His books weave tales of crime, mystery and intrigue, but author Lee Child is happiest when walking in the Sussex countryside

Lee Child’s first novel, Killing Floor, won a clutch of accolades including the Anthony Award for Best First Novel. He has now published 38 books chronicling the adventures of a former American military policeman, Jack Reacher, who wanders the United States solving crimes. Reacher has been portrayed on film by Tom Cruise, with another movie reportedly in the works.

Lee himself has several homes – an apartment in Manhattan, a house in the south of France and a few homes here in England, one of which is in the rural idyll that is East Sussex, where he has now lived intermittently for four years. “For me it was like moving to a foreign country,” he says of his move down south from his native Coventry. “The weather here is fantastic – that was one of the real draws of Sussex.” When we meet he is at the Raystede Centre for Animal Welfare, at Ringmer (www.raystede.org) to officially open the new entrance project – he and his wife Jane have generously donated £50,000 to the centre.

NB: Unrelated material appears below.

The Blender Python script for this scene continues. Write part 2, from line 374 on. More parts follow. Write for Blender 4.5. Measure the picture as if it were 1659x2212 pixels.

Of his decision to support the initiative he says “we’re both animal lovers, because animals are always the most defenceless and the most vulnerable and the most in need of help, and we were so impressed with what they do that we became really enthusiastic and wanted to support it in whatever way we could.”

Having moved here, Lee says he has fallen in love with our “gentle, attractive countryside”, and he especially loves the “old-fashioned” views that you get around Hastings. “There’s such a diverse range of landscapes here that you get a different micro-view every couple of steps,” he says. His favourite places to walk and admire the views are Netherfield and The Seven Sisters, but he says that we’re spoilt for choice when it comes to lovely vistas. Modestly for a man who has more than 60 million copies of his novels in print in 96 countries and nearly 60 languages, Lee says that he became a writer “because I got fired from television and thought I might give it a go. I didn’t want to work for anyone else.” Now he says he couldn’t be happier, and describes writing as “entertainment in its purest form”, which is what he loves about it. If he wasn’t a writer, he says he’d be “working in a warehouse lifting pallets, as that was the only job available on the day that I went to the job centre,” (which he did before his novels were ever published).His plans for the future consist of writing, writing and more writing. “This is what I do and this is who I am, so this is what I’ll keep doing. The next stop is retirement!”

When he does retire and have more time on his hands, Lee says that he wants to see every stone circle in Britain, as they have always fascinated him. And the one thing he can’t live without? “Sadly that’s cigarettes.” Of his famous protagonist Jack Reacher, also a smoker, he says that there’s a lot of himself in there, “but with bits exaggerated and exacerbated. If I could get away with everything that he gets away with then I definitely would – but for now he’s only partly autobiographical!”